The regulator in Gujarat issued a tariff order to the state's electricity board in October 2000. There were strong protests by farmers against the increase in agricultural tariffs.

Similarly in Andhra Pradesh, where the regulatory commission was established in March 1999, there were protests from the political class and the public against the regulator's first tariff order for APTransco. The regulator had to revise the order in April 2001.

The Karnataka Electricity Regulatory Commission started functioning in November 2000. It issued an order in December 2000, increasing average tariffs by 17 per cent. The Karnataka High Court stayed the regulatory commission's directive to the transmission company.

However, there is another side to the picture. Some state governments have asked for higher increases to paper their operational inefficiencies.

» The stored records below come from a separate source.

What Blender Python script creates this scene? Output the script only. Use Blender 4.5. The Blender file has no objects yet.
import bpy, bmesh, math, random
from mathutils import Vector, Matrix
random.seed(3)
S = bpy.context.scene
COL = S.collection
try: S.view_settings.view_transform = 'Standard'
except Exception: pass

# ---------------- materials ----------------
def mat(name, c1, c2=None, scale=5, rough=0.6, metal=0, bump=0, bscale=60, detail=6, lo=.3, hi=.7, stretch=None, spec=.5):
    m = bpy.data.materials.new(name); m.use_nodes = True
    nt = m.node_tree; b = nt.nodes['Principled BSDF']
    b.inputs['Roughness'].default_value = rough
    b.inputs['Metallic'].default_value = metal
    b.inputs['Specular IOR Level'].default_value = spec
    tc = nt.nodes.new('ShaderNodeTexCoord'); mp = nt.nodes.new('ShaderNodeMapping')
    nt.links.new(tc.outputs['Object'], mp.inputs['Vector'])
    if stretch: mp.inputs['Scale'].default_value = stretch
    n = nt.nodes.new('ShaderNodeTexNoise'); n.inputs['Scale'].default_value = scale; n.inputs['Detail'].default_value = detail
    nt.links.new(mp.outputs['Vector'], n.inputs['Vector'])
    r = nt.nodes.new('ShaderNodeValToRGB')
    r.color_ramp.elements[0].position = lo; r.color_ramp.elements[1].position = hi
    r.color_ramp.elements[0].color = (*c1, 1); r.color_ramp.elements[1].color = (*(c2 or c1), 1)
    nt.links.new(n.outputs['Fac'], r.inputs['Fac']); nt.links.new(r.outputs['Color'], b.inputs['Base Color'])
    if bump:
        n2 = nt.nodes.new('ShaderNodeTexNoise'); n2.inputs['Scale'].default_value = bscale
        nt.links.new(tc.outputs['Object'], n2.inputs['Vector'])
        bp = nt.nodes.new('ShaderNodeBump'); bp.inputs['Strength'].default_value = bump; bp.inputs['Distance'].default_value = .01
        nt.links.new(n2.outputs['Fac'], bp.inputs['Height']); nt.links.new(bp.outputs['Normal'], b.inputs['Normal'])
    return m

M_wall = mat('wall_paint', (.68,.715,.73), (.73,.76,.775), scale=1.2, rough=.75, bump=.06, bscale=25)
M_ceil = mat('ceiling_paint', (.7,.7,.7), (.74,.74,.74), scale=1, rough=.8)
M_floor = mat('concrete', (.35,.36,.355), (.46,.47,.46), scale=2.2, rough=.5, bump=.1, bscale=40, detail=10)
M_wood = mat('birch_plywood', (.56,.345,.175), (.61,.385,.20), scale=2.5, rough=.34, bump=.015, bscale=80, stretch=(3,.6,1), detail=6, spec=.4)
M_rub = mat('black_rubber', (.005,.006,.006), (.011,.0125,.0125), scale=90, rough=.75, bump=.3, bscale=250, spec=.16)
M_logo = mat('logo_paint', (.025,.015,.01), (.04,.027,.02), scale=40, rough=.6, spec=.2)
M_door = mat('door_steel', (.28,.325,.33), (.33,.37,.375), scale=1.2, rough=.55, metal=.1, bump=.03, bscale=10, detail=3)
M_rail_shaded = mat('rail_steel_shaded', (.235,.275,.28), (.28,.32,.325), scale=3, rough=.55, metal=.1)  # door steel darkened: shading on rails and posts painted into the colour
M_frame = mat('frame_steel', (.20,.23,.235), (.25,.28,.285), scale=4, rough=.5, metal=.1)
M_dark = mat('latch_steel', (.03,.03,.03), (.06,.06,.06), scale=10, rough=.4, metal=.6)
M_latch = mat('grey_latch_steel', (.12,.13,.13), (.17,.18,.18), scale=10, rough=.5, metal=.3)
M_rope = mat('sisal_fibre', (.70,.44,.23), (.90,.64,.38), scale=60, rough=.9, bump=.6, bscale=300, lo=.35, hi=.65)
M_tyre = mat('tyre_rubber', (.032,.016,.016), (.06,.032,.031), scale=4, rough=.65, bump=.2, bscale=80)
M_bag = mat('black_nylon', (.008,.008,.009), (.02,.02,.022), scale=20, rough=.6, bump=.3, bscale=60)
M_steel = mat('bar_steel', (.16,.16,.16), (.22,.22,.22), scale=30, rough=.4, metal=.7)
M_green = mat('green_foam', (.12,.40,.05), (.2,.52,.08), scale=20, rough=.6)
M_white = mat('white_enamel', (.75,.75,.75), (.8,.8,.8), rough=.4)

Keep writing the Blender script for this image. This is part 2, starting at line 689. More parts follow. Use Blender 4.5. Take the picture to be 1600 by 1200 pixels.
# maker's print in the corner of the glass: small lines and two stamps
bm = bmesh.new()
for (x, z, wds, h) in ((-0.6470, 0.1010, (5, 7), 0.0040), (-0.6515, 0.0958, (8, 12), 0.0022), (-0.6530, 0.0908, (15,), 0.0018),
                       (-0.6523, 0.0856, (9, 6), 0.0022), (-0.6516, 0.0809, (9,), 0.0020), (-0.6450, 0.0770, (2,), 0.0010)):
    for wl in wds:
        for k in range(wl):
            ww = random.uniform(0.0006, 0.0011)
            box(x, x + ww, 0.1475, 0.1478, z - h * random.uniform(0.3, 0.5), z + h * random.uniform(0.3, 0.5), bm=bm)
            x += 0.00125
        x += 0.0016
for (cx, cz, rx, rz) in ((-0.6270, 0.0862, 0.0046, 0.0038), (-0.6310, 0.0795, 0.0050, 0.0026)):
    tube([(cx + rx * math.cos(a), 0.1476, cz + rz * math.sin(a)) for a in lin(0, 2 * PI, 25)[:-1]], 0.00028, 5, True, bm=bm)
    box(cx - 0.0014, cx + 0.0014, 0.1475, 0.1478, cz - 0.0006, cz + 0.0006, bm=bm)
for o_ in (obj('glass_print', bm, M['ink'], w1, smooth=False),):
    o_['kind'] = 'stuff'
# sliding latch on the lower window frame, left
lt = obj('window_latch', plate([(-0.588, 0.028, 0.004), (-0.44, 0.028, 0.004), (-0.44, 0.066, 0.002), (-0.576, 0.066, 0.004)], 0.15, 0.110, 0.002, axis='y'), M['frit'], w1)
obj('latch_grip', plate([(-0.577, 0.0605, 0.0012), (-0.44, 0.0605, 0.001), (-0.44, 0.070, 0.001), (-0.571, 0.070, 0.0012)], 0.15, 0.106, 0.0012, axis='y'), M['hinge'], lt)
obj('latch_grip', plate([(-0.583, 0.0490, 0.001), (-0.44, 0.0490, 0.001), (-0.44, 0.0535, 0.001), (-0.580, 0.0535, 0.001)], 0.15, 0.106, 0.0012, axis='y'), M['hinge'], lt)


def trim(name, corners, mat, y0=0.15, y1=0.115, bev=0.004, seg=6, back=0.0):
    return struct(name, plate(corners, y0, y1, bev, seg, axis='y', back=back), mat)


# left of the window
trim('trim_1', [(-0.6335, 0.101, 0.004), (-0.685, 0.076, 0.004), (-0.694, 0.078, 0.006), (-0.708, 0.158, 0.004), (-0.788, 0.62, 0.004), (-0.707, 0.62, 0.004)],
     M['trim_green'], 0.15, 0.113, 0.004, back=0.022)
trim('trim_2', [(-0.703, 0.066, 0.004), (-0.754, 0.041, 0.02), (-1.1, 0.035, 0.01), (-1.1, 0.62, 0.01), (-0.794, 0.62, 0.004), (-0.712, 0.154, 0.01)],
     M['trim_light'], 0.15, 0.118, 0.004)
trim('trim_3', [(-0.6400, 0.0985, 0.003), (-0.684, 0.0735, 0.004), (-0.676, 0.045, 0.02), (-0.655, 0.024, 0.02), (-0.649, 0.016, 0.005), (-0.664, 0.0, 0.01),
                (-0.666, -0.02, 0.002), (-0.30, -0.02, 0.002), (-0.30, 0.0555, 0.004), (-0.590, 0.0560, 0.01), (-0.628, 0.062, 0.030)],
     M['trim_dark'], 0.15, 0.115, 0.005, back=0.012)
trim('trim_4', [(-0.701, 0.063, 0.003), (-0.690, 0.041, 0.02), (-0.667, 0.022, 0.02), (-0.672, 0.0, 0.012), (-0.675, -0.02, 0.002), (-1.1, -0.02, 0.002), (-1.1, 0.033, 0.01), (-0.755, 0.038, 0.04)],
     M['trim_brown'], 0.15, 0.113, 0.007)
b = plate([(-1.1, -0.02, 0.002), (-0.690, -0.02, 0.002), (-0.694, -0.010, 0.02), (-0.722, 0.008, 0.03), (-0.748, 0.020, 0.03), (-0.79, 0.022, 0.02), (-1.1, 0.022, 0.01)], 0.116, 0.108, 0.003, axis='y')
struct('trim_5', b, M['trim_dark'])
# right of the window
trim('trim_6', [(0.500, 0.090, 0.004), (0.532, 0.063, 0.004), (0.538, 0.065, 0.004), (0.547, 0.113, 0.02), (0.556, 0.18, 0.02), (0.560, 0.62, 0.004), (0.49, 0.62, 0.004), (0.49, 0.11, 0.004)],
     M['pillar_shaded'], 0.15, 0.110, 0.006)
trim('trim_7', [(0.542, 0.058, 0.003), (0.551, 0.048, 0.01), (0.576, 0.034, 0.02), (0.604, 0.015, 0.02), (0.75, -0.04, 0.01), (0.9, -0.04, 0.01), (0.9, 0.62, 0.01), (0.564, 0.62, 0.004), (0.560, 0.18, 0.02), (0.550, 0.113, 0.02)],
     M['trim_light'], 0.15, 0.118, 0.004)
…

The regulator in West Bengal, which started work in March 1999, allowed a 5 per cent hike in retail tariffs against the 10 per cent demanded by the state electricity board. Consequently, five state-owned power utilities have gone to court.

Once the regulator is in place, the only option for the state administration is to allow it to set tariffs. However, the administration has the option of continuing with the old tariffs.

For effecting any changes in the tariff structure, the state has to necessarily approach the regulator. With the regulators issuing tariff orders, the method of setting tariffs has also changed.

Political considerations have given way to economic logic.

For instance, before issuing tariff orders, the Maharashtra Electricity Regulatory Commission instructed state electricity board officials to explain to the people the reasons for a tariff hike.

The regulatory commission heard over 250 reactions before it gave the tariff order in April 2000, allowing an average tariff increase of 6.5 per cent.

Similarly, other electricity regulatory commissions have invited response to tariff petitions submitted by state electricity boards. Orders are passed only after due attention has been paid to stakeholders.

Also, the role of the regulators in privatisation has gained prominence. This is particularly true after the failure of such attempts in Orissa and Uttar Pradesh, where the blame was squarely placed on the regulators. In Delhi, the Delhi Electricity Regulatory Commission has earned plaudits from the administration and experts for facilitating the privatisation process.